Tuesday, January 29, 2008

Does Reporting to CMJ make you bad?

I've been reading a lot about college radio lately and a number of scholars have raised alarm bells about participation in industry charting signaling college radio's downfall. They argue that by reporting "tops" lists to industry publications, station Music Directors are become more professional (in a bad way) and less experimental. Some stations even decide much of their programming based on college radio charts, which in turn, makes for a more standardized, less eclectic airsound.

I just ran across an article profiling some college stations in South Dakota that references a station's relationship with CMJ (the longstanding college radio publication that many stations report "tops" lists to) and it states that because they report to CMJ they get free music in return (a main reason that many stations send their charts to CMJ). The article mentions "CMJ play time rules" as one of the regulations that station KAUR-FM at Augustana College must fulfill. I'd never known about rules from CMJ, so am intrigued about what that might mean. If you're at a station that reports to CMJ, let me know if there are programming rules that you must follow. Does CMJ send specific items to you that they want you to add or do you just get sent music from bands and labels? If you're a station that doesn't report to CMJ, is there a specific reason for that and are you intentionally making a statement about remaining independent from the music industry and charts?

KAUR does require that their DJs play 50% new releases during their shows, so perhaps the items reported to CMJ are from this category. Incidentally, KAUR looks like a pretty cool station that's devoted to underground, independent music and pushes its DJs to play music that they aren't familiar with. Their DJ manual even states a rule that DJs can't play anything that's been on Top 40 radio in the past 10 years or anything that could be heard on other radio stations in their city in South Dakota. Great policy!


Anonymous said...

CMj has it's own charting standards and you have to send them material in their format breakdown. There is a HUGE amount of pressure on student music directors to chart what the label reps tell them is charting and to 'add' songs during weeks when the reps are 'going for adds'. If there is a more experienced person in the staff at the college station, they can (and should) make a VERY strong case to the student MD that they need to pick their OWN music, tell the reps to bugger off and play what they want to play. Most students are neither secure enough or supported enough to do this and so CMJ charts are very much what the labels dictate.

BTW, CMJ sells the colleges the magazine which they have to chart in in order for many labels to decide that they are 'legitimate' stations. CMJ also sells those same labels the data on the stations. The only winner in this whole fraud is CMJ.

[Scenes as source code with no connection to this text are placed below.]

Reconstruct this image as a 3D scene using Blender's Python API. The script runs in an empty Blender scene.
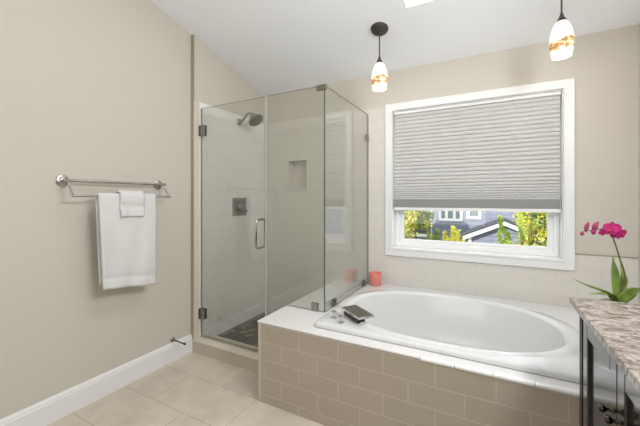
import bpy, bmesh, math, random
from mathutils import Vector, Matrix
R = math.radians
scene = bpy.context.scene
COL = scene.collection

# ------------------------------------------------------------------ camera
cam_d = bpy.data.cameras.new('camera')
cam_d.sensor_width = 36.0
cam_d.lens = 18.0
cam_d.shift_y = -13.5 / 640
cam_d.clip_start = 0.03
cam = bpy.data.objects.new('camera', cam_d)
cam.location = (0, 0, 1.29)
cam.rotation_euler = (R(90), 0, R(28.1))
COL.objects.link(cam)
scene.camera = cam

# ------------------------------------------------------------------ world
world = bpy.data.worlds.new('World')
scene.world = world
world.use_nodes = True
bgn = world.node_tree.nodes['Background']
bgn.inputs[0].default_value = (0.88, 0.94, 1.0, 1)
bgn.inputs[1].default_value = 1.9

# ------------------------------------------------------------------ sun and area lights
def add_light(name, typ, loc, energy, color=(1, 1, 1), rot=(0, 0, 0), size=None, size_y=None, angle=None, radius=None):
    l = bpy.data.lights.new(name, typ)
    l.energy = energy
    l.color = color
    if typ == 'AREA':
        l.shape = 'RECTANGLE' if size_y else 'SQUARE'
        l.size = size
        if size_y:
            l.size_y = size_y
    if typ == 'SUN':
        l.angle = angle
    if typ == 'POINT' and radius:
        l.shadow_soft_size = radius
    o = bpy.data.objects.new(name, l)
    o.location = loc
    o.rotation_euler = rot
    COL.objects.link(o)
    return o

def aim(o, target):
    o.rotation_euler = (Vector(target) - o.location).to_track_quat('-Z', 'Y').to_euler()

add_light('sun', 'SUN', (0, -5, 10), 5.6, (1.0, 0.95, 0.86), (R(64), 0, R(-25)), angle=R(1.0))
vl = add_light('vanity_light', 'AREA', (0.79, 0.95, 2.15), 35, (0.955, 0.98, 1.0), size=1.0, size_y=0.32)
aim(vl, (-1.6, 1.4, 0.9))
bl = add_light('rear_fill', 'AREA', (-1.0, -1.35, 1.7), 16, (0.98, 0.99, 1.0), size=1.8, size_y=1.9)  # added fill behind the camera; the wall there has no opening
aim(bl, (-0.9, 2.4, 1.4))
bf = add_light('bounce_fill', 'AREA', (-0.5, 0.4, 1.75), 6, (0.97, 0.985, 1.0), rot=(R(180), 0, 0), size=1.0)  # added upward fill to brighten the ceiling, no fixture
kl = add_light('skylight_daylight', 'AREA', (-0.15, 1.74, 3.08), 4, (0.95, 0.98, 1.0), rot=(R(-14.7), 0, 0), size=0.68, size_y=0.9)
cl = add_light('overhead_fill', 'AREA', (-0.7, 1.0, 2.75), 7, (0.98, 0.99, 1.0), size=0.9)  # added fill below the ceiling, no lamp fixture there

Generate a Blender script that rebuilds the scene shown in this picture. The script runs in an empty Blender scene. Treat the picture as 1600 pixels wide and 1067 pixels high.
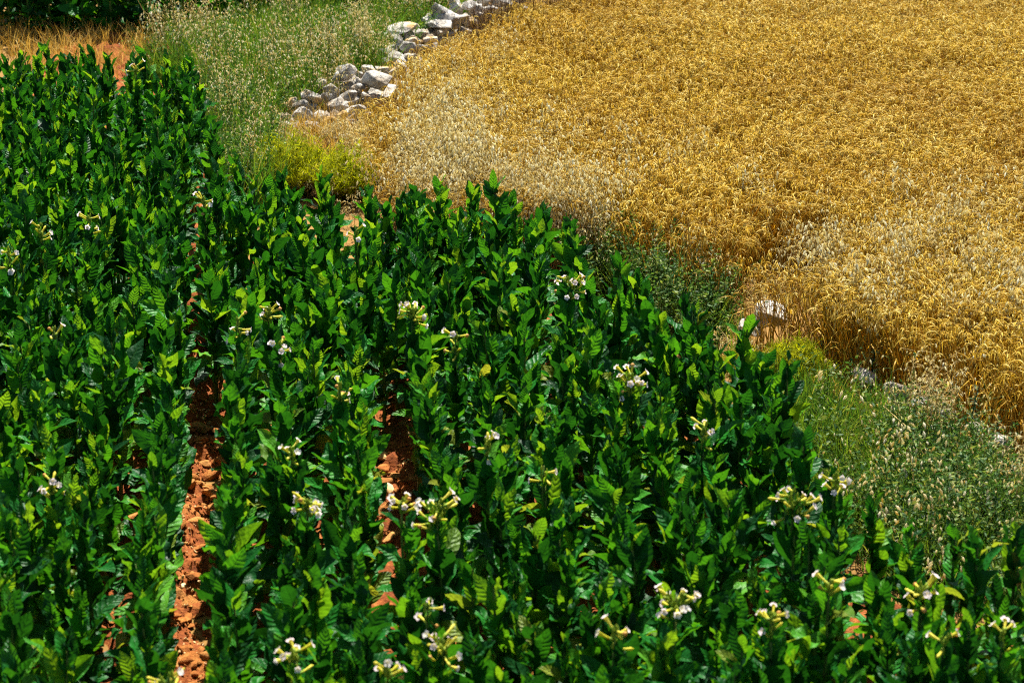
import bpy, bmesh, math, random
import numpy as np
from mathutils import Vector, Matrix, Euler, noise as mnoise

# ------------------------------------------------------------------ camera, sky, sun, exposure
sc = bpy.context.scene
R = math.radians
FPX, PITCH, CAM_H = 3344.0, R(22.0), 4.81        # focal length in photo pixels (1600 wide)
cam = bpy.data.cameras.new("camera")
cam_o = bpy.data.objects.new("camera", cam)
sc.collection.objects.link(cam_o)
cam.sensor_width = 36.0
cam.lens = FPX / 1600.0 * 36.0
cam.clip_end = 2000.0
cam.dof.use_dof = True
cam.dof.focus_distance = 13.2
cam.dof.aperture_fstop = 3.6
cam_o.location = (0, 0, CAM_H)
cam_o.rotation_euler = (math.pi / 2 - PITCH, 0, 0)
sc.camera = cam_o

SUN_AZ, SUN_EL = R(8), R(55)                     # azimuth measured from +Y (view) towards +X (right)
world = bpy.data.worlds.new("World"); sc.world = world
world.use_nodes = True
wn = world.node_tree
bg = wn.nodes["Background"]
sky = wn.nodes.new("ShaderNodeTexSky")
sky.sky_type = 'NISHITA'; sky.sun_disc = False
sky.sun_elevation = SUN_EL; sky.sun_rotation = SUN_AZ
wn.links.new(sky.outputs[0], bg.inputs[0])
bg.inputs[1].default_value = 0.05
sun = bpy.data.lights.new("sun", 'SUN')
sun.energy = 5.0; sun.angle = R(0.5); sun.color = (1.0, 0.95, 0.86)
sun_o = bpy.data.objects.new("sun", sun)
sc.collection.objects.link(sun_o)
sd = Vector((math.sin(SUN_AZ) * math.cos(SUN_EL), math.cos(SUN_AZ) * math.cos(SUN_EL), math.sin(SUN_EL)))
sun_o.rotation_euler = sd.to_track_quat('Z', 'Y').to_euler()
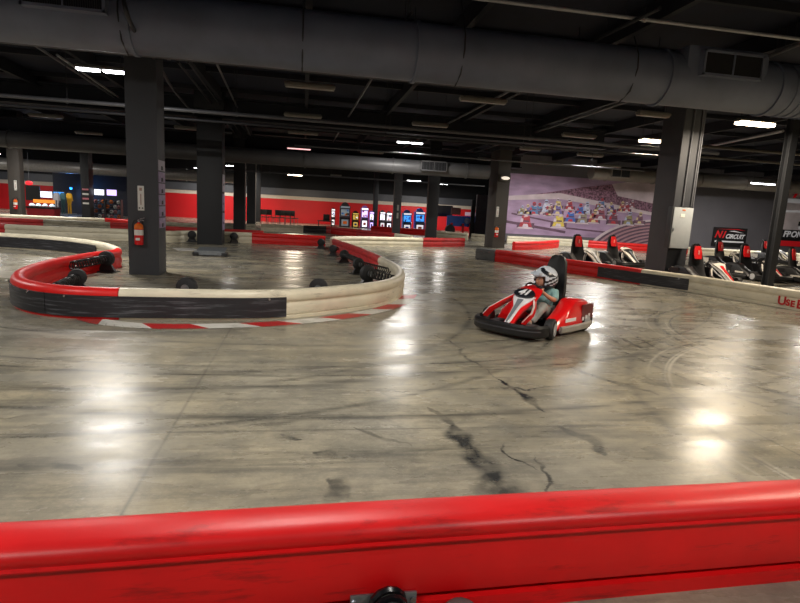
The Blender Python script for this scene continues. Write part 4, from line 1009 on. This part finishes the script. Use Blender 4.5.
for i, (px, py, s) in enumerate(pk):
    c = mp(px, py, .006+.001*(i % 5)); col = cols[i % len(cols)]
    b = MB(); r = .34*s; rd = random.Random(i)
    def pg(x, z, pts, d=0): b.poly([Vector((c.x+(x+a_)*r, c.y-d, c.z+(z+e_)*r)) for a_, e_ in pts])
    disc = lambda x, z, rx, rz, d=0: pg(x, z, [(rx*math.cos(2*PI*j/12), rz*math.sin(2*PI*j/12)) for j in range(12)], d)
    lean = rd.uniform(-.3, .3)
    b.mi = 1; pg(-1.5, -1.5, [(0, 0), (.55, 0), (.55, .9), (0, .9)]); pg(1.0, -1.5, [(0, 0), (.55, 0), (.55, .9), (0, .9)])
    b.mi = 3; pg(0, -1.45, [(-1.5, -.15), (1.5, -.15), (1.2, .1), (-1.2, .1)], .0004)
    b.mi = 0; pg(0, -.9, [(-1.15, -.4), (1.15, -.4), (.9, .35), (-.9, .35)], .0006); pg(lean*.3, 0, [(-.85, -.5), (.85, -.5), (.62, .55), (-.62, .55)], .001)
    b.mi = 2; pg(0, -1.05, [(-.55, -.25), (.55, -.25), (.35, .25), (-.35, .25)], .0014); pg(-.75, -.2, [(-.25, -.3), (.25, -.3), (.3, .25), (-.1, .3)], .0012)
    b.mi = 1; pg(.1, -.35, [(-.5, -.12), (.5, -.12), (.5, .12), (-.5, .12)], .0014)
    b.mi = 2; disc(lean, .95, .46, .46, .0016); b.mi = 1; pg(lean, .9, [(-.36, -.14), (.36, -.14), (.36, .14), (-.36, .14)], .002)
    b.mi = 3; pg(rd.uniform(-.6, .6), .35, [(-.4, -.1), (.4, .1), (.3, .2), (-.4, .05)], .0022)
    b.build('racer_print', [pm('mural racer %d' % (i % len(cols)), col, .6, amt=.2), LILD, pm('mural helmet %d' % (i % 4), [(214, 200, 214), (190, 60, 70), (180, 190, 220), (220, 200, 150)][i % 4], .6), LILP], mu, False)

# banner
ba0, ba1 = AY(712.5, 229, 32.8), AY(747, 250, 32.8)
bw, bh = (ba1.x-ba0.x)*.9, 1.15; bc = Vector(((ba0.x+ba1.x)/2+.1, 32.98, 1.02))
bn = empty('banner', bc, 0, 'black CIRCUIT banner with red and white lettering on the dark wall', 'banner')
MB().box((0, 0, 0), (bw, .03, bh+.1)).build('cloth', pm('banner black', (14, 14, 17), .6), bn, False)
RL = pm('glowing red ink', (200, 22, 30), .6, emit=.15, amt=0); WL = pm('glowing white ink', (226, 226, 230), .6, emit=.1, amt=0)  # lettering inks given a faint glow, brightness put into the colour
text('red_lettering', 'N1', .62, RL, bn, FACE(-bw*.30, -.02, .14), .35, .85, .02)
text('white_lettering', 'CIRCUIT', .40, WL, bn, FACE(bw*.14, -.022, .04), .35, 1.45, .012)
b = MB(); b.poly([(-bw*.05, -.02, .40), (bw*.12, -.02, .44), (bw*.40, -.02, .30), (bw*.12, -.02, .36)]); b.build('white_swoosh', WL, bn, False)
b = MB(); b.poly([(-bw*.44, -.02, .50), (bw*.2, -.02, .56), (bw*.44, -.02, .46), (bw*.2, -.02, .51)]); b.build('red_swoosh', RL, bn, False)
MB().box((0.0, -.02, -.30), (bw*.86, .004, .10)).build('slogan_strip', WL, bn, False)

# poster at the right edge
pr_ = empty('poster', (33.0, 33.04, 0), 0, 'tall racing poster with FRONT lettering at the right edge', 'poster')
px_ = AY(783, 215, 33).x-33.0+.3
b = MB(); b.box((px_+1.6, -.02, 2.7), (4.2, .03, 4.1)); b.build('sheet', pm('poster print grey', (216, 206, 210), .6, amt=.25, scale=.8), pr_, False)
b = MB(); b.box((px_+1.6, -.04, 4.75), (4.2, .02, .5)); b.box((px_+1.6, -.04, 1.25), (4.2, .02, .95)); b.box((px_+2.2, -.041, 2.0), (2.4, .02, .28), Matrix.Rotation(.15, 3, 'Y')); b.build('dark_print', pm('poster black', (20, 20, 22), .6), pr_, False)
b = MB(); b.box((px_+1.6, -.045, .80), (4.0, .02, .36)); b.build('red_blocks', RL, pr_, False)
b = MB(); b.box((px_+1.6, -.045, 3.0), (4.0, .012, .14), Matrix.Rotation(-.03, 3, 'Y')).box((px_+1.7, -.046, 2.35), (1.6, .012, .16), Matrix.Rotation(-.7, 3, 'Y')); b.build('white_print', WL, pr_, False)
text('red_lettering', 'N1', .85, RL, pr_, FACE(px_+.95, -.06, 4.15), .35, 1.6, .03)
text('white_lettering', 'FRONT', .55, WL, pr_, FACE(px_+.85, -.06, 1.42), .2, 1.9, .02)
MB().box((px_+.9, -.045, 3.66), (2.4, .012, .28)).build('white_strip', WL, pr_, False)

# ------------------------------------------------------------------ far back: arcade row, chairs, counter
def cabinet(px0, px1, ptop, pbot, y, body_m, screen_m, label, marquee=None, name='arcade_machine', round_top=False):
    a, c = AY(px0, pbot, y), AY(px1, ptop, y); w = c.x-a.x; h = AY((px0+px1)/2, ptop, y).z
    t = empty(name, ((a.x+c.x)/2, y, 0), 0, label, 'arcade machine', 'arcade machines along the red back wall')
    d = .7
    prof = [(-.35, 0), (-.35, h*.42), (-.45, h*.47), (-.22, h*.55), (-.16, h*.86), (-.32, h*.9), (-.32, h), (.3, h), (.35, 0)]
    for s in (-1, 1): MB().prism(prof, lambda p, z, x: Vector((x, p, z)), s*w/2-.02, s*w/2+.02).build('side_panel', body_m, t, False)
    MB().prism(prof, lambda p, z, x: Vector((x, p*.94, z*.99)), -w/2+.03, w/2-.03).build('cabinet_body', pm('arcade inner', (60, 50, 60), .5), t, False)
    MB().prism([(-.24, h*.55), (-.21, h*.55), (-.15, h*.86), (-.18, h*.86)], lambda p, z, x: Vector((x, p-.03, z)), -w*.42, w*.42).build('screen', screen_m, t, False)
    MB().box((0, -.335, h*.95), (w*.92, .02, h*.08)).build('marquee', marquee or screen_m, t, False)
    MB().box((0, -.365, h*.22), (w*.7, .02, h*.3)).build('front_panel', marquee or screen_m, t, False)
    seed = random.Random(int(px0*10)); cols_ = [DKC, BLUEK, ORANGE, PINKC, PWHITE, YEL]
    for q in range(5):
        zz = h*seed.uniform(.58, .84); xx = w*seed.uniform(-.3, .3); MB().box((xx, -.27, zz), (w*seed.uniform(.12, .3), .02, h*seed.uniform(.04, .10))).build('screen_graphic', cols_[seed.randrange(6)], t, False)
    MB().box((0, -.38, h*.22), (w*.4, .02, h*.14)).build('front_graphic', cols_[seed.randrange(4)], t, False)
    MB().lathe([(0, 0), (w*.42, 0), (w*.42, .12), (0, .12)], (0, .1, h-.02), (0, -1, 0), 20).build('topper', body_m, t)
    MB().box((0, -.40, h*.46), (w*.85, .10, .04)).sph((-w*.2, -.42, h*.5), .03, 8).build('control_deck', BLACK, t)
    return t
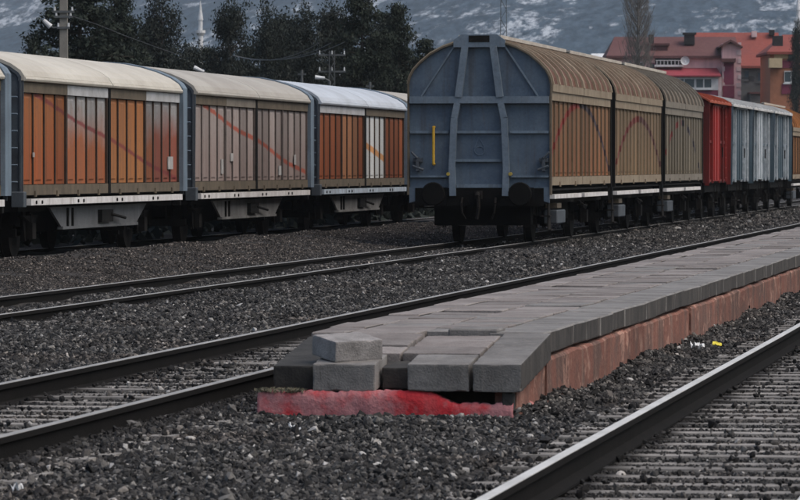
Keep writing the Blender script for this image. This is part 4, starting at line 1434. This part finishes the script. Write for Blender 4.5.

I've been involved with college radio since 1986 myself and have watched CMJ become more and more of a concern. I can relate dozens of stations that send CMJ fake charts to appease the label reps and then play what they want instead. Why? CMJ has made everyone thing its required for a college station to exist.

in snswer to your question, "no" reporting to CMJ doesn't make you bad. Reporting what label reps WANT you to report and not thinking for yourself and programming your station yourself makes you bad. And lazy.

Anonymous said...

I am working at a relatively new college radio station (we're about a year old) and I've been contacting labels about getting on their radio mailing lists. It seems like they all want to know if we accept digital submissions (which we do as we are completely digital) and if we report to CMJ. It seems to me that a lot of labels don't want to ssend their music because we are not reporting to CMJ.

Jeph said...

Indie labels and bands can often only afford to release their album to so many stations. So it make sense for them to want to release to the stations that give them a shot at charting on CMJ. If it costs a couple thousand dollars to mail out and track 300 stations, then you may as well focus on CMJ reporting stations for a chance to hit the charts. It's not like being played on college radio is going to cause people to start buying your album like crazy off iTunes, for most bands the real goal is trying to chart so they can get their name at (hopefully) the top of a list that people pay attention to.

Jose Fritz said...

Many station included in the CMJ charts are not just reporters. They are monitored by Mediaguide. The station's airplay is tracked 24/7/365 and that data used by CMJ, ASCAP and others. The days of completely bogus charts are largely over.